Imagine a Native Nation

Imagine a timeline where one of the native nations of Turtle Island developed a survival strategy that allowed them to retain their society and identity intact despite destruction, disenfranchisement, and dispersal among the other colonized nations.

Imagine this nation never lost memory of their land and hope of returning to it, and bided their time and amassed their resources until they could begin buying back rights to resettle their homeland from the colonizers, and slowly build a nucleus of native society in their ancient land.

Until – imagine this – one day native diplomacy achieves a major goal and some of the colonizers decide to withdraw from the land and turn it back over to the native nation. At least, that’s what it would say on paper: imagine if the rest of the colonized countries around the land didn’t accept the new decision and decided to attack the returning native nation on its land?

And imagine what would happen if there were many descendants of families of the native nation who had never left the land in the first place? Natives who endured century after century of colonization, being forced to adopt the colonizers’ language and religion – what would they do? I’d imagine that some of them would join with their returning brethren, but whose side do you imagine the rest of these colonized natives would take?

Now imagine that the returnees of the native nation, reestablishing themselves in the land, did not recognize their colonized brethren – mistook the contemporary trappings of colonized culture for identity and history – and viewed them with suspicion of loyalty to the colonizing countries who attacked them; only slowly and partially integrating them into the renewed native society, even placing some of them under military administration.

And imagine that some of the colonized natives – some identifying so strongly with the colonizer that they adopted their values and agenda, some so broken by the war and its after-effects that they were consumed with vengeance – did in fact resort to acts of violence against their returning brethren, feeding the fears and suspicions of those who could not recognize their kinship.

In such an imaginative scenario, what would be your hope?

What is your dream for the descendants of the native nation?

For the world?

[If any of the above resonates with you, or maybe introduces a little cognitive dissonance into your psychic space, explore those thoughts.

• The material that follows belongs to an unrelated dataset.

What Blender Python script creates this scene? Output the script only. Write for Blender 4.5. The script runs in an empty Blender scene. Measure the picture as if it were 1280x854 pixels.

History is complicated and the struggle is real. The stories we tell ourselves can change the world. Stay Frosty Friends]

A Response to Accusations of Fighting a Colonialist War

“…to a large extent the impact of the war, including displacement of Gazans, is due to its urban nature and Hamas’s choice to embed among civilians. It’s true that going into Rafih much earlier would have most likely avoided the length and the scale of the impact, and we hold Bibi accountable for that. But it would not have been avoided entirely.

Regarding colonialism. Israel vacated the Gaza Strip over a decade ago. Despite what a vocal minority of thugs want, there are no plans to return. Even if security and/or political control was retained by Israel, it still wouldn’t be colonialism.

Furthermore. Western Leftists need to stop throwing around colonialism as if they actually understand it in its full ugliness and start seeing the nuanced ways in which their suppositions about the world conflict with it. Islam is foreign to this land and was spread here by colonizers. Despite the influence of the colonized (!) diaspora, Israel’s presence here goes back 3000 years and has been characterized more by an agenda of self-determination and self-defense than one of colonization. We don’t represent a foreign power or culture here and even the military occupation of the West Bank (which followed the Jordanian ethnic cleansing and occupation of the same area) is driven by internal issues, not foreign policy.

Regarding the issues you raised:

1) we already have large reserves of natural gas. This war is not about plunder. The Gaza Marine will most likely be developed by Gulf partners with local Gazan leadership and will hopefully finance much of Gaza’s reconstruction.

2) Putin is definitely involved with Hamas. He is definitely a factor in the war’s prolongation but if you’re assuming he’s on the Israeli side, you’re looking at it upside down.

3) there’s an antisemitic canard about Jews (and/or the Jewish state) having undue influence on American politics. Let’s not go there. The American Left is messed up because of its own problems with theory and praxis (and because Americans are extremely susceptible to propaganda).